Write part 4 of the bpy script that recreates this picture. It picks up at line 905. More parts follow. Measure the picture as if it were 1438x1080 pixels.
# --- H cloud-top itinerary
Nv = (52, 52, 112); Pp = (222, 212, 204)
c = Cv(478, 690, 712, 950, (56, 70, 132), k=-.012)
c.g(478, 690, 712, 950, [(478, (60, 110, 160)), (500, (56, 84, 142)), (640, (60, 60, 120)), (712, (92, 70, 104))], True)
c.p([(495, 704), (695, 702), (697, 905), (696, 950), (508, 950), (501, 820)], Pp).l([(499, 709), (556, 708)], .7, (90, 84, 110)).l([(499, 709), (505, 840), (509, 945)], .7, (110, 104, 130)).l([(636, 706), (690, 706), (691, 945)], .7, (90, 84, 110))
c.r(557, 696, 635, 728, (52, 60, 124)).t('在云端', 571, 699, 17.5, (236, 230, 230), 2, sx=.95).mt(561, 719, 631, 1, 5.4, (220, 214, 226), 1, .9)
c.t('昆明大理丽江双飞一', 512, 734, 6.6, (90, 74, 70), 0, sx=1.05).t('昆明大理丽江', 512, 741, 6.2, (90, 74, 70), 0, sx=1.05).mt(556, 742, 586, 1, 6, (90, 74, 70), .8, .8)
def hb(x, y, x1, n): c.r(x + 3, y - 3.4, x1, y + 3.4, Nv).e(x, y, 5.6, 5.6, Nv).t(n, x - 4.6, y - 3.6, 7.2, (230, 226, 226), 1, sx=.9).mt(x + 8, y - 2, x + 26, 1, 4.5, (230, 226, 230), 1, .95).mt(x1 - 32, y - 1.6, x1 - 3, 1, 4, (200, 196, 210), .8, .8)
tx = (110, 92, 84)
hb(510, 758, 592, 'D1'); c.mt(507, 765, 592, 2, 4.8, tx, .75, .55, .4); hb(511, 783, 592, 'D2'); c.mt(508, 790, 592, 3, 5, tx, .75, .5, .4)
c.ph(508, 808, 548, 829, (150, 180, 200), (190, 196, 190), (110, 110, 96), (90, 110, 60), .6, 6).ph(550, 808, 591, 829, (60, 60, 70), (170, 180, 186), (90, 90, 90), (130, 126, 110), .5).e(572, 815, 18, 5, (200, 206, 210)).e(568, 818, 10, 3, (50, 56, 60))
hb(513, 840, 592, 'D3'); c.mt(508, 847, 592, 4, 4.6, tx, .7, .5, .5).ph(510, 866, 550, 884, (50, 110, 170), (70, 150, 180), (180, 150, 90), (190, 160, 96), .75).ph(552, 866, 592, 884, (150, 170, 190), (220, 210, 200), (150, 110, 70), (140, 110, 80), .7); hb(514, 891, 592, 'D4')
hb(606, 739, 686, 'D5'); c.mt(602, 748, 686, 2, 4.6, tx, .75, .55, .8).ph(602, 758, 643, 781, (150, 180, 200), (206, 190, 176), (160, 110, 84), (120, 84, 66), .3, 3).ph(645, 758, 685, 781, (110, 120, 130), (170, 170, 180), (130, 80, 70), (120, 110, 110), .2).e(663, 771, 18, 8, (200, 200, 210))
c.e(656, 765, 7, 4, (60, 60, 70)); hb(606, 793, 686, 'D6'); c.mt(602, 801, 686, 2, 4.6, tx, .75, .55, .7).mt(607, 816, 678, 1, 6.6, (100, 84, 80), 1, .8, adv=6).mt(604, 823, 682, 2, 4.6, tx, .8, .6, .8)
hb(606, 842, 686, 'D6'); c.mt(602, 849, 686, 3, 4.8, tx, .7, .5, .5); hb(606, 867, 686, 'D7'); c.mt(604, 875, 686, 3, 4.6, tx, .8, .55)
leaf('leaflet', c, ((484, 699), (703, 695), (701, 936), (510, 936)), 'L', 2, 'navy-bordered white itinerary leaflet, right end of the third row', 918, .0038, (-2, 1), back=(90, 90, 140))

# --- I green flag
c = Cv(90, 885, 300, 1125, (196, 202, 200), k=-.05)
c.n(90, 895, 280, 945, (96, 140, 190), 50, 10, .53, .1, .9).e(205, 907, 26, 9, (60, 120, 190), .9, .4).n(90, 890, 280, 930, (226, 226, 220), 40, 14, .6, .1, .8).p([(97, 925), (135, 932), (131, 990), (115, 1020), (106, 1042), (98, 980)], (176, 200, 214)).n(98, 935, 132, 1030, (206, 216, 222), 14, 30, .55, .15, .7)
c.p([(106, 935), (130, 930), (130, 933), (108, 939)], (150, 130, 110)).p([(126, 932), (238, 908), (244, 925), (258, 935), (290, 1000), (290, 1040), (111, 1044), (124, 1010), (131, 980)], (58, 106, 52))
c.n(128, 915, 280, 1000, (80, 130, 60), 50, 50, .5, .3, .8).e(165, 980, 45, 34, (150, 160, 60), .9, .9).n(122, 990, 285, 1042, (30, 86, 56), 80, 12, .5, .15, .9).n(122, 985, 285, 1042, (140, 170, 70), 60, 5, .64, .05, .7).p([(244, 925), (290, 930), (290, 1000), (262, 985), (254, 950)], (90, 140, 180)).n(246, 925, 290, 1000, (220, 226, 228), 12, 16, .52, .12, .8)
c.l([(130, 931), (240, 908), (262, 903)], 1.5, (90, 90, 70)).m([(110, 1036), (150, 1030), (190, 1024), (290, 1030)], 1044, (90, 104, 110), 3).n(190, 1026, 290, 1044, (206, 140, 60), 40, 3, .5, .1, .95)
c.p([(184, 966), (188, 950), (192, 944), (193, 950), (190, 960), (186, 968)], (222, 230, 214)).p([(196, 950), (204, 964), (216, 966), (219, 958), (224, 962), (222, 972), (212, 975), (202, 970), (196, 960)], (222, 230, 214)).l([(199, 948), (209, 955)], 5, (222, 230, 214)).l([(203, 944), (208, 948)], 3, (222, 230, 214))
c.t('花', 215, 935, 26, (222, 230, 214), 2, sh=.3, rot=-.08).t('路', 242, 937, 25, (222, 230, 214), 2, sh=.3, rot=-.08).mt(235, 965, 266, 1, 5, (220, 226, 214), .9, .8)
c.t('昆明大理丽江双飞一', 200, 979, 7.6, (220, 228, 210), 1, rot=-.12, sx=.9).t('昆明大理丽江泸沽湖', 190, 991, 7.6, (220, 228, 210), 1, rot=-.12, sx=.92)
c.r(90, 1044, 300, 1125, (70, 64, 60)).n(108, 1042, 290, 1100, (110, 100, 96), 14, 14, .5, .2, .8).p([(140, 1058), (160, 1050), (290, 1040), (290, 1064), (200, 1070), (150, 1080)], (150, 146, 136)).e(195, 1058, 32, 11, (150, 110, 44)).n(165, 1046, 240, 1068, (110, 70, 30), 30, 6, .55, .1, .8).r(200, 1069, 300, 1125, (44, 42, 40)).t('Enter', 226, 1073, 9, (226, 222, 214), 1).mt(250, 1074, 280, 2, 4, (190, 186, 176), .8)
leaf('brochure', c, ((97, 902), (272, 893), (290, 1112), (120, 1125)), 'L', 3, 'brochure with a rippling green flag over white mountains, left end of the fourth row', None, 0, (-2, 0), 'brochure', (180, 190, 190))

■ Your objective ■
All of the data needs to be reproduced exactly, with no line missing.

■ Solution for this exercise ■
Write part 4 of the bpy script that recreates this picture. It picks up at line 905. More parts follow. Measure the picture as if it were 1438x1080 pixels.
# --- H cloud-top itinerary
Nv = (52, 52, 112); Pp = (222, 212, 204)
c = Cv(478, 690, 712, 950, (56, 70, 132), k=-.012)
c.g(478, 690, 712, 950, [(478, (60, 110, 160)), (500, (56, 84, 142)), (640, (60, 60, 120)), (712, (92, 70, 104))], True)
c.p([(495, 704), (695, 702), (697, 905), (696, 950), (508, 950), (501, 820)], Pp).l([(499, 709), (556, 708)], .7, (90, 84, 110)).l([(499, 709), (505, 840), (509, 945)], .7, (110, 104, 130)).l([(636, 706), (690, 706), (691, 945)], .7, (90, 84, 110))
c.r(557, 696, 635, 728, (52, 60, 124)).t('在云端', 571, 699, 17.5, (236, 230, 230), 2, sx=.95).mt(561, 719, 631, 1, 5.4, (220, 214, 226), 1, .9)
c.t('昆明大理丽江双飞一', 512, 734, 6.6, (90, 74, 70), 0, sx=1.05).t('昆明大理丽江', 512, 741, 6.2, (90, 74, 70), 0, sx=1.05).mt(556, 742, 586, 1, 6, (90, 74, 70), .8, .8)
def hb(x, y, x1, n): c.r(x + 3, y - 3.4, x1, y + 3.4, Nv).e(x, y, 5.6, 5.6, Nv).t(n, x - 4.6, y - 3.6, 7.2, (230, 226, 226), 1, sx=.9).mt(x + 8, y - 2, x + 26, 1, 4.5, (230, 226, 230), 1, .95).mt(x1 - 32, y - 1.6, x1 - 3, 1, 4, (200, 196, 210), .8, .8)
tx = (110, 92, 84)
hb(510, 758, 592, 'D1'); c.mt(507, 765, 592, 2, 4.8, tx, .75, .55, .4); hb(511, 783, 592, 'D2'); c.mt(508, 790, 592, 3, 5, tx, .75, .5, .4)
c.ph(508, 808, 548, 829, (150, 180, 200), (190, 196, 190), (110, 110, 96), (90, 110, 60), .6, 6).ph(550, 808, 591, 829, (60, 60, 70), (170, 180, 186), (90, 90, 90), (130, 126, 110), .5).e(572, 815, 18, 5, (200, 206, 210)).e(568, 818, 10, 3, (50, 56, 60))
hb(513, 840, 592, 'D3'); c.mt(508, 847, 592, 4, 4.6, tx, .7, .5, .5).ph(510, 866, 550, 884, (50, 110, 170), (70, 150, 180), (180, 150, 90), (190, 160, 96), .75).ph(552, 866, 592, 884, (150, 170, 190), (220, 210, 200), (150, 110, 70), (140, 110, 80), .7); hb(514, 891, 592, 'D4')
hb(606, 739, 686, 'D5'); c.mt(602, 748, 686, 2, 4.6, tx, .75, .55, .8).ph(602, 758, 643, 781, (150, 180, 200), (206, 190, 176), (160, 110, 84), (120, 84, 66), .3, 3).ph(645, 758, 685, 781, (110, 120, 130), (170, 170, 180), (130, 80, 70), (120, 110, 110), .2).e(663, 771, 18, 8, (200, 200, 210))
c.e(656, 765, 7, 4, (60, 60, 70)); hb(606, 793, 686, 'D6'); c.mt(602, 801, 686, 2, 4.6, tx, .75, .55, .7).mt(607, 816, 678, 1, 6.6, (100, 84, 80), 1, .8, adv=6).mt(604, 823, 682, 2, 4.6, tx, .8, .6, .8)
hb(606, 842, 686, 'D6'); c.mt(602, 849, 686, 3, 4.8, tx, .7, .5, .5); hb(606, 867, 686, 'D7'); c.mt(604, 875, 686, 3, 4.6, tx, .8, .55)
leaf('leaflet', c, ((484, 699), (703, 695), (701, 936), (510, 936)), 'L', 2, 'navy-bordered white itinerary leaflet, right end of the third row', 918, .0038, (-2, 1), back=(90, 90, 140))

# --- I green flag
c = Cv(90, 885, 300, 1125, (196, 202, 200), k=-.05)
c.n(90, 895, 280, 945, (96, 140, 190), 50, 10, .53, .1, .9).e(205, 907, 26, 9, (60, 120, 190), .9, .4).n(90, 890, 280, 930, (226, 226, 220), 40, 14, .6, .1, .8).p([(97, 925), (135, 932), (131, 990), (115, 1020), (106, 1042), (98, 980)], (176, 200, 214)).n(98, 935, 132, 1030, (206, 216, 222), 14, 30, .55, .15, .7)
c.p([(106, 935), (130, 930), (130, 933), (108, 939)], (150, 130, 110)).p([(126, 932), (238, 908), (244, 925), (258, 935), (290, 1000), (290, 1040), (111, 1044), (124, 1010), (131, 980)], (58, 106, 52))
c.n(128, 915, 280, 1000, (80, 130, 60), 50, 50, .5, .3, .8).e(165, 980, 45, 34, (150, 160, 60), .9, .9).n(122, 990, 285, 1042, (30, 86, 56), 80, 12, .5, .15, .9).n(122, 985, 285, 1042, (140, 170, 70), 60, 5, .64, .05, .7).p([(244, 925), (290, 930), (290, 1000), (262, 985), (254, 950)], (90, 140, 180)).n(246, 925, 290, 1000, (220, 226, 228), 12, 16, .52, .12, .8)
c.l([(130, 931), (240, 908), (262, 903)], 1.5, (90, 90, 70)).m([(110, 1036), (150, 1030), (190, 1024), (290, 1030)], 1044, (90, 104, 110), 3).n(190, 1026, 290, 1044, (206, 140, 60), 40, 3, .5, .1, .95)
c.p([(184, 966), (188, 950), (192, 944), (193, 950), (190, 960), (186, 968)], (222, 230, 214)).p([(196, 950), (204, 964), (216, 966), (219, 958), (224, 962), (222, 972), (212, 975), (202, 970), (196, 960)], (222, 230, 214)).l([(199, 948), (209, 955)], 5, (222, 230, 214)).l([(203, 944), (208, 948)], 3, (222, 230, 214))
c.t('花', 215, 935, 26, (222, 230, 214), 2, sh=.3, rot=-.08).t('路', 242, 937, 25, (222, 230, 214), 2, sh=.3, rot=-.08).mt(235, 965, 266, 1, 5, (220, 226, 214), .9, .8)
c.t('昆明大理丽江双飞一', 200, 979, 7.6, (220, 228, 210), 1, rot=-.12, sx=.9).t('昆明大理丽江泸沽湖', 190, 991, 7.6, (220, 228, 210), 1, rot=-.12, sx=.92)
c.r(90, 1044, 300, 1125, (70, 64, 60)).n(108, 1042, 290, 1100, (110, 100, 96), 14, 14, .5, .2, .8).p([(140, 1058), (160, 1050), (290, 1040), (290, 1064), (200, 1070), (150, 1080)], (150, 146, 136)).e(195, 1058, 32, 11, (150, 110, 44)).n(165, 1046, 240, 1068, (110, 70, 30), 30, 6, .55, .1, .8).r(200, 1069, 300, 1125, (44, 42, 40)).t('Enter', 226, 1073, 9, (226, 222, 214), 1).mt(250, 1074, 280, 2, 4, (190, 186, 176), .8)
leaf('brochure', c, ((97, 902), (272, 893), (290, 1112), (120, 1125)), 'L', 3, 'brochure with a rippling green flag over white mountains, left end of the fourth row', None, 0, (-2, 0), 'brochure', (180, 190, 190))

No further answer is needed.